Friday, December 31, 2010

Black Swan Lake

Black Swan
Director: Darren Aronofsky
Cast: Natalie Portman, Vincent Cassel, Mila Kunis, Barbara Hershey
Released: 12/03/10
Viewed in theaters: 12/30/10

The last Natalie Portman film I saw and really liked was The Professional all the way back in 1994 when she was 12 years old. She's 29 now and all I have to say is welcome back, Natalie. This is easily her best role since she played the little assassin-in-training. True, I have yet to see the other major contenders for the Best Actress Oscar, but Portman is definitely a lock for a nomination.

Portman plays Nina, a ballerina who dances at Lincoln Center in NYC and takes her craft seriously. She stays late at the studio to practice, she never goes out with friends, she doesn't drink, and the very little she does eat, she throws it up. She lives with her mother (Hershey) who used to be a ballet dancer when she was younger, but had to give up her dream when she had her daughter. The relationship between them is a bit creepy - even though Nina is in her late twenties, her mom still treats her like a little girl. Nina's bedroom is all decked out in pink and she still has stuffed animals. Her mother is always helping her brush her hair or take off her jewelry and hair pieces and even unbuttoning her clothes. You can tell that they only have each other.

I covet that coat!
Speaking of creepy relationships, the one Nina has with her coach (Cassel) is exactly that. His company is putting on a production of Swan Lake and he needs someone who can dance both roles of the pure and fragile White Swan and the more sensual and unbridled Black Swan. He has no doubt that the frigid and buttoned-up Nina will be able to effortlessly play the former, but he's not sure she has the passion to play the latter. He becomes convinced that she will be able to pull it off after her reaction to his advances towards her.
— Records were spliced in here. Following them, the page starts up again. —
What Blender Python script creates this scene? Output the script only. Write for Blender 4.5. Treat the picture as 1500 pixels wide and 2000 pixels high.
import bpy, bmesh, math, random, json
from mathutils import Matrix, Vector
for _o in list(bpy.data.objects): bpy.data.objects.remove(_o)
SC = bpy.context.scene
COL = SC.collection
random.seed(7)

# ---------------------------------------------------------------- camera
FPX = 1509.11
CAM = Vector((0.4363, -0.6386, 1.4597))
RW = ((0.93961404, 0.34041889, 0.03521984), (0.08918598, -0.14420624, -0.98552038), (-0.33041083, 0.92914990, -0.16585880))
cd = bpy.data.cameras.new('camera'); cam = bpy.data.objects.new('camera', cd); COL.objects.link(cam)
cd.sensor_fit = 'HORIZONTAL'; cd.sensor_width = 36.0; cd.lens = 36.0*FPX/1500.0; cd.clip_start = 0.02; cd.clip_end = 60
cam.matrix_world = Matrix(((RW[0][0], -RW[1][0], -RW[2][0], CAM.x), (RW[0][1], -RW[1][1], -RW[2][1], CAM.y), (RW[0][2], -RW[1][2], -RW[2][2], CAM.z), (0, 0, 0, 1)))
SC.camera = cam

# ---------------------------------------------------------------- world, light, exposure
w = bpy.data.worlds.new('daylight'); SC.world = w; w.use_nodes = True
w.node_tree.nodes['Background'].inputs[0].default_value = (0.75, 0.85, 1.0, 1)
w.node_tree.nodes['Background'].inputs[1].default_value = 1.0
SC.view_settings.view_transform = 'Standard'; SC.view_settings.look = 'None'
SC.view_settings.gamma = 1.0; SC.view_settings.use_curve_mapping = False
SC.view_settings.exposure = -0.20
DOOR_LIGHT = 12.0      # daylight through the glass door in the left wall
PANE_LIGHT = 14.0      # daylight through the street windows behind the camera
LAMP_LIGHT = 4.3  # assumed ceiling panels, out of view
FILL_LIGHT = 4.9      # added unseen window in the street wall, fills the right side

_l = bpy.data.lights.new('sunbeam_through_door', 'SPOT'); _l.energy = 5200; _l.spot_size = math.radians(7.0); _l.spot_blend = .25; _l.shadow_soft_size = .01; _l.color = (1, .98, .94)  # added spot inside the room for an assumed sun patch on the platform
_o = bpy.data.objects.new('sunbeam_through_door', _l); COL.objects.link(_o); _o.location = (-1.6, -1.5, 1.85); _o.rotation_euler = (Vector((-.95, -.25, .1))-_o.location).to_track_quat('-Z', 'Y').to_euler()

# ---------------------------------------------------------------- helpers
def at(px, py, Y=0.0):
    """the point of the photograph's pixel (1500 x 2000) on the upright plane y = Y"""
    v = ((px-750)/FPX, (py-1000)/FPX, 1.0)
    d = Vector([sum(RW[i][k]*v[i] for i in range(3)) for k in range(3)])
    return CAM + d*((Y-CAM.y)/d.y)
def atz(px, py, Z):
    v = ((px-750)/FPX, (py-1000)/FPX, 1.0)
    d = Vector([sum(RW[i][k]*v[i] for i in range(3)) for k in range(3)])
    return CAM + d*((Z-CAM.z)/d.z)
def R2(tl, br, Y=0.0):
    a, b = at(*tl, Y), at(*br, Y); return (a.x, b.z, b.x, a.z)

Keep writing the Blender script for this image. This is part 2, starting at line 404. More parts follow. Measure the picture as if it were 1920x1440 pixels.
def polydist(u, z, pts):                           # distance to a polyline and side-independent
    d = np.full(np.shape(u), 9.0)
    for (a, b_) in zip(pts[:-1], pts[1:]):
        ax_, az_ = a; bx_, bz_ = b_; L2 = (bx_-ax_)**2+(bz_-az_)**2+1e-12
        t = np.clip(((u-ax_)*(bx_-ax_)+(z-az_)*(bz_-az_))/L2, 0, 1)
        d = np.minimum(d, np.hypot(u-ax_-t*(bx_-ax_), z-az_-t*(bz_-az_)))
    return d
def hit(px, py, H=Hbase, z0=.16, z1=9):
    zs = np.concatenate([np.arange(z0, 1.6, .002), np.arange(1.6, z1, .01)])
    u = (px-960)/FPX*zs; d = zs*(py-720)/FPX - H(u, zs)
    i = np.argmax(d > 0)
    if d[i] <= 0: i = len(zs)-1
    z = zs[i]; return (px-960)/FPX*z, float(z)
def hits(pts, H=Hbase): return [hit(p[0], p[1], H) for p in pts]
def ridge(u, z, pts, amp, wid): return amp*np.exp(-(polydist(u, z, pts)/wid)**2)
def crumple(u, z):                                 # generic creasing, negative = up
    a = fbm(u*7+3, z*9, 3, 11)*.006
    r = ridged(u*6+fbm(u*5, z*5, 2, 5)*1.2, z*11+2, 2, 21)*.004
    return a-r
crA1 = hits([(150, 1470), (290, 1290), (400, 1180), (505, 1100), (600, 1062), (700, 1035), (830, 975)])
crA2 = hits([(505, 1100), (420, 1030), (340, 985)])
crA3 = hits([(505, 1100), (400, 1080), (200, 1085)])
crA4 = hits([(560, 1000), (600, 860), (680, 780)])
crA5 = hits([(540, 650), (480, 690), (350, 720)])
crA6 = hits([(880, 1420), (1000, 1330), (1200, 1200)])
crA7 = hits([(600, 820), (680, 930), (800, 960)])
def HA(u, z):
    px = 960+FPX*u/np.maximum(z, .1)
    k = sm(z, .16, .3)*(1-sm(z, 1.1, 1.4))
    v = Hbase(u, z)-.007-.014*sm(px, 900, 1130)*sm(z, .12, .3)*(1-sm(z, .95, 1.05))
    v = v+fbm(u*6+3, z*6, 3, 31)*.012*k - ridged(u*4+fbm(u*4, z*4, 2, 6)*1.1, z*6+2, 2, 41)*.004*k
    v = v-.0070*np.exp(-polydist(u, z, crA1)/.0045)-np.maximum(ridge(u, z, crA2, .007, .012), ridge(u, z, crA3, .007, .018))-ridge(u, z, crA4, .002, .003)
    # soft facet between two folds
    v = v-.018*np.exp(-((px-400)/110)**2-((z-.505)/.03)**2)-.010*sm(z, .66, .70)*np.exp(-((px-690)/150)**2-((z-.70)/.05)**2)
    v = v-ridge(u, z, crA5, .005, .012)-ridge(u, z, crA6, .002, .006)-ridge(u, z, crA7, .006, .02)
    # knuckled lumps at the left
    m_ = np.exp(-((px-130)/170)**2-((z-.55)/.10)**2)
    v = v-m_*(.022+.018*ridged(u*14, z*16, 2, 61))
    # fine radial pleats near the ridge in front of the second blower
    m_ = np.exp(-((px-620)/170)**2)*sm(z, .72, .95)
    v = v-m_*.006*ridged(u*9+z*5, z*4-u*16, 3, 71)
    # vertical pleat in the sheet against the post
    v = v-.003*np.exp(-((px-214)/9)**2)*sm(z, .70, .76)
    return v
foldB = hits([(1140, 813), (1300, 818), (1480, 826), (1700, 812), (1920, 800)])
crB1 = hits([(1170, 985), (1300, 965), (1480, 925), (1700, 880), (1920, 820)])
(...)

There are some very awkward and very inappropriate scenes between instructor and dancer.

Even though Nina gets the role of her dreams, she becomes paranoid that Lily, a new dancer from San Fransico (Kunis) is after her part and even as a member of the audience I wasn't sure if Lily wanted to sabotage Nina or if it was all in Nina's head as many things in the movie turned out to be - some of them were obvious like when she's dancing as the Black Swan and sprouts feathers and her arms turn into wings, but there are other scenes where I wasn't sure if they actually happened or were just Nina hallucinating. I hope when the DVD is released there is a director's commentary because I'm sure there are little minor details that I didn't catch.

Although there are a few shots where you are watching them dance as though you are a part of the audience, the dance scenes are shot as though you are experiencing the dance through their eyes. I'm sure this is not the first time this has been done, but it prevented the dance scenes from becoming too dull. Aside from a few difficult dance moves, that was Natalie Portman doing most of the ballet steps.

Black Swan isn't scary; it's more of a psychological thriller that stays with you long after the film has ended. It gave me plenty of scenes that made me jump (and I knew they were coming, but I still jumped!) One scene in particular was when Nina was, um, having some private time and she turns and suddenly there's a flash of her mother sleeping in a chair in her room. I knew that was coming, but I thought it was going to be the mother walking into the room.

Like I mentioned before, Natalie will get nominated for an Oscar, and the film and Aronofsky will also get nominations, but the movie won't win because it's probably too risque for the Academy members. Definitely see this film, but I wouldn't advise seeing it with your parents or grandparents. Trust me on that!